* BEGIN *
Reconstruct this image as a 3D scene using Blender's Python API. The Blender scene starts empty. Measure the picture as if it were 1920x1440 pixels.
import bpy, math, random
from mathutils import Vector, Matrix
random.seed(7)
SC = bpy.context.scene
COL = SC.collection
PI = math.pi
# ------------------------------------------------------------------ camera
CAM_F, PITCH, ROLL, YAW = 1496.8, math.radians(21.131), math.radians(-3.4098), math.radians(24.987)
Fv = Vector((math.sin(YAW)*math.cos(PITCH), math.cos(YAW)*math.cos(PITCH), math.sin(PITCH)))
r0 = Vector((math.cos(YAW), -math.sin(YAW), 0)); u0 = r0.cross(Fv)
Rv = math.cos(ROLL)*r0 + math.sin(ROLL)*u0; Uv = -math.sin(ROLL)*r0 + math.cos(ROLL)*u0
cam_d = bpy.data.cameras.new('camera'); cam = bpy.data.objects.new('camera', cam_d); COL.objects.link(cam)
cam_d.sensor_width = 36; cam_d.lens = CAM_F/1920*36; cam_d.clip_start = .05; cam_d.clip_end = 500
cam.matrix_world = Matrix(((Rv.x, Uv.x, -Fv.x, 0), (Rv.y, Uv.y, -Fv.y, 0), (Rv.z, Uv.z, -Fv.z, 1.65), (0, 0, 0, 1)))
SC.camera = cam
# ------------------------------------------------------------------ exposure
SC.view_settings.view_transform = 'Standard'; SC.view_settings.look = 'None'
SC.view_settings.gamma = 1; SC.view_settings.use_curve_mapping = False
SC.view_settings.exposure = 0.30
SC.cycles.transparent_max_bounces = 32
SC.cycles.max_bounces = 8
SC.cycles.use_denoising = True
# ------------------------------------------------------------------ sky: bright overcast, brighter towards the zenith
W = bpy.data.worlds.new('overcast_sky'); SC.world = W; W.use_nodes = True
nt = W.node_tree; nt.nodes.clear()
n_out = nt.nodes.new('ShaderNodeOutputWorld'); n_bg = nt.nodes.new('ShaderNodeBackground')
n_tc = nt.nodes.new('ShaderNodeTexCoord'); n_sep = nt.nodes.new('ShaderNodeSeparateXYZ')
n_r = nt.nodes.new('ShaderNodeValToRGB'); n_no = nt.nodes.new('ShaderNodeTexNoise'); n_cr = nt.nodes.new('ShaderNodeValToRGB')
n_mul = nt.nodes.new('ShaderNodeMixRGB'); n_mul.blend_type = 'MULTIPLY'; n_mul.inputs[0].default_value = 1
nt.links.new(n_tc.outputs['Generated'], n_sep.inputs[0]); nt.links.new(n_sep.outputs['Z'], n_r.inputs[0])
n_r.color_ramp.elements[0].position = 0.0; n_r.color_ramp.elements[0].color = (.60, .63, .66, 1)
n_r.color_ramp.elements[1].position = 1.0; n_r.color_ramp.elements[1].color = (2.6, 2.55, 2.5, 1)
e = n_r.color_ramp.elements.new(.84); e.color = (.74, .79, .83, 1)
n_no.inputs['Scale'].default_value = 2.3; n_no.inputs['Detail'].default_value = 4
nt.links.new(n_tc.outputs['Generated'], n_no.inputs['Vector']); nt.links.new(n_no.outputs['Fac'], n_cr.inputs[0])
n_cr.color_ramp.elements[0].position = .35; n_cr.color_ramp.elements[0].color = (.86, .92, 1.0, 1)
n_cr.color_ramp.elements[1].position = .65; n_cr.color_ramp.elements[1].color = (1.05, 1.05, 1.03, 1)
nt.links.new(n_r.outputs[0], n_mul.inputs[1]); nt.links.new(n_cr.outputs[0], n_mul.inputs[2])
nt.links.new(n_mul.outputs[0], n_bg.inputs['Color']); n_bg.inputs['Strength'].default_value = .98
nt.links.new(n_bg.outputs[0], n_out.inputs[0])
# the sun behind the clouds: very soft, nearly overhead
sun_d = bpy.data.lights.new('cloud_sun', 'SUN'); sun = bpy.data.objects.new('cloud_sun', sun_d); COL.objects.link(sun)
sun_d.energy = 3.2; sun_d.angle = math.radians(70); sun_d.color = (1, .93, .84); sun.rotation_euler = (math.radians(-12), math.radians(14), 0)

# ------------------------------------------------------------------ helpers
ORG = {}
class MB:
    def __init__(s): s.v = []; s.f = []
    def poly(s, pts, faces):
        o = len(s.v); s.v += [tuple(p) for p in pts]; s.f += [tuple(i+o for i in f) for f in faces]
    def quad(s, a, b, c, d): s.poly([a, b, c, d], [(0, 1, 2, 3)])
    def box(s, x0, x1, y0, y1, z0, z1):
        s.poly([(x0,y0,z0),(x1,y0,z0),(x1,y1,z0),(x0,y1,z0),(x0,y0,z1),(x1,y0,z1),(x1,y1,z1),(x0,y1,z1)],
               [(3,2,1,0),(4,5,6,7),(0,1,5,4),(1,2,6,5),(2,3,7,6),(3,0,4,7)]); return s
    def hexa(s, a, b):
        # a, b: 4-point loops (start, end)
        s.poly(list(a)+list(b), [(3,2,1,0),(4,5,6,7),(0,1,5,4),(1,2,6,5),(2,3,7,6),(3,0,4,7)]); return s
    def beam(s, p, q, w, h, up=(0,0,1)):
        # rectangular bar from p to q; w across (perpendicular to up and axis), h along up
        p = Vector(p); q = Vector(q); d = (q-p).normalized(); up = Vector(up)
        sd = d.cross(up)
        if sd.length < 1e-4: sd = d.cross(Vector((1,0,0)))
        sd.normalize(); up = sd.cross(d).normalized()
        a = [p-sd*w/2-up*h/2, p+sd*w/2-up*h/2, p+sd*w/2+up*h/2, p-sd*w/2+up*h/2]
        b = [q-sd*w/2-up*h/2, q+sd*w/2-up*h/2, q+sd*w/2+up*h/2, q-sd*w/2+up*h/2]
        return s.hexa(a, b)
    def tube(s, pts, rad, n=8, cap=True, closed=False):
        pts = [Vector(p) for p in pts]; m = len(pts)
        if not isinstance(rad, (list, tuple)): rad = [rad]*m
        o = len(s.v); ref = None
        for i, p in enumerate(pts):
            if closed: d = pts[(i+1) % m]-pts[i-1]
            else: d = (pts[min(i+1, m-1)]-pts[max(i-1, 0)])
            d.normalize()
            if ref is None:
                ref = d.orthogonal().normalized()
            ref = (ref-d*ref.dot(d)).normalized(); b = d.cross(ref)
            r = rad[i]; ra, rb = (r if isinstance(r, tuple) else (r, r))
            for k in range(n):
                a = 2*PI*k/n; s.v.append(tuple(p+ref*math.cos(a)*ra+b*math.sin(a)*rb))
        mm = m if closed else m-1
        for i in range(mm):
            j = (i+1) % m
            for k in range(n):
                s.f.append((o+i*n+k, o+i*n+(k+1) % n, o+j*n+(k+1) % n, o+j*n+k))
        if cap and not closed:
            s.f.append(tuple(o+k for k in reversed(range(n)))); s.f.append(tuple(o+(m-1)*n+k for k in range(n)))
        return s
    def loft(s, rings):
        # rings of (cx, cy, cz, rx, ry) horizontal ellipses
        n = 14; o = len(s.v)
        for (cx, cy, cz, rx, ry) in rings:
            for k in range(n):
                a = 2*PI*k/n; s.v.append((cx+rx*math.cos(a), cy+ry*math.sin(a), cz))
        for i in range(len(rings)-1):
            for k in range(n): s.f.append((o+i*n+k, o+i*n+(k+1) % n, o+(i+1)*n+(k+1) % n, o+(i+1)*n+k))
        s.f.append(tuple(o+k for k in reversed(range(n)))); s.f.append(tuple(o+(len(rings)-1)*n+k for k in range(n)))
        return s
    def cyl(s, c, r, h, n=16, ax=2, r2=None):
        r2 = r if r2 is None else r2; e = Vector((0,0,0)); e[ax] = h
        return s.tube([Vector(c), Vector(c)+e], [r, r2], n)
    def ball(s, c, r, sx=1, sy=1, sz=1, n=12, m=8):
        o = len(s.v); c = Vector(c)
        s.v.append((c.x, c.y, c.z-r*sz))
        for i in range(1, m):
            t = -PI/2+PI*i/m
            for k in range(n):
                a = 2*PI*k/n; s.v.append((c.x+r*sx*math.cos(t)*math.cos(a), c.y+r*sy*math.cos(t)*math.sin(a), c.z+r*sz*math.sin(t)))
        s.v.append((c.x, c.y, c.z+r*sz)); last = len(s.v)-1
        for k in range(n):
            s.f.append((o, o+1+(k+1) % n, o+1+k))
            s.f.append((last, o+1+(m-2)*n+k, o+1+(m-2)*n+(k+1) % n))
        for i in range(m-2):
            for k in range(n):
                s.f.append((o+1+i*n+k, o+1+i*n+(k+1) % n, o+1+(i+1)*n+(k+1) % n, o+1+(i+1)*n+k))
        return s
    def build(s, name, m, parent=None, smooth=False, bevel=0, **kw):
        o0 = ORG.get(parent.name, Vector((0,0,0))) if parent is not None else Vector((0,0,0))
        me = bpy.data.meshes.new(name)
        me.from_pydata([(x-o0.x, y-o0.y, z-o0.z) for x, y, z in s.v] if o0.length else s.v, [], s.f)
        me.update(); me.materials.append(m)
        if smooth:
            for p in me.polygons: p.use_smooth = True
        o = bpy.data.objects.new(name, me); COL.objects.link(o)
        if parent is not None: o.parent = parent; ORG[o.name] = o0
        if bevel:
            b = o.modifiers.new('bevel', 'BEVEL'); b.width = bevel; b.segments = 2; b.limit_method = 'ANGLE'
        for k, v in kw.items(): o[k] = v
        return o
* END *
## GOAL
Tell how many lines hold the string "scene", giving the number and nothing else.

## COMPLETED TASK
2